Too much, ha dicho Dunham, “explora las contradicciones de las millennials mujeres que han crecido a partir de experiencias pasadas, pero que se encuentran a sí mismas cometiendo los mismos errores y enfrentando los mismos obstáculos una y otra vez”. No importa que al principio los tropiezos de Jessica nos caigan mal. A medida que pasan los capítulos dejamos de verla como “una niña al borde de un ataque de nervios” y nos fundimos con su malestar existencial como una triste melodía pop. Jessica es too much porque es impulsiva, se tira a la piscina sin medir las consecuencias y toma riesgos (como cuando envía a redes sociales sus más sinceros mo nólogos interiores) en un cultura donde las apariencias lo son todo. El mejor capítulo es el de un largo flashback donde nos enteramos de los pormenores de la historia de amor y de humillación que sufrió en Nueva York. La herida que le infringe su novio narciso es trata da con la seriedad y la sutileza que merece, como si Lena Dunham hubiera encontrado el momento perfecto para dejar de hacerse la chistosa. Con Félix (Will Sharpe), el músico indie que Jessica conoce en un pub y con el cual empieza una relación, ocurre un efecto similar. Él también esconde heridas biográficas -en su caso, de infancia- y al enterarnos de éstas, comprendemos por qué llora frente al oso de la película Paddington o se droga con ketamina hasta perder la conciencia. Su sensibilidad masculina no es una deconstrucción de género ni mucho menos una pose. Es real.
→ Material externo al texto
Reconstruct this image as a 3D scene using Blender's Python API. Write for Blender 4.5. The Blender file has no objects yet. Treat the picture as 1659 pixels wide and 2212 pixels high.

Todo es tan real en Too much que es probable que los jóvenes millennials que se vieron felizmente reflejados en Girls ya no quieran reconocerse en esta versión adulta. Jess y Félix, la mujer extrovertida y el chico sensible, no saben cómo lidiar con sus traumas sin espantar al otro. Educados en la ligereza y el desapego de inicios del 2000, están aprendiendo a vivir en un mundo que ya no se parece al que soñaron, a mirar con empatía a quienes fueron jóvenes y adultos antes que ellos (gracias), a salir de sus propios errores sin derrumbarse, a no boicotear lo que sienten por miedo a sentirlo, a decir I love you no sólo con el cuerpo. A sacarse, al fin, ese parche que tanto duele cuando se queda pegado a la herida.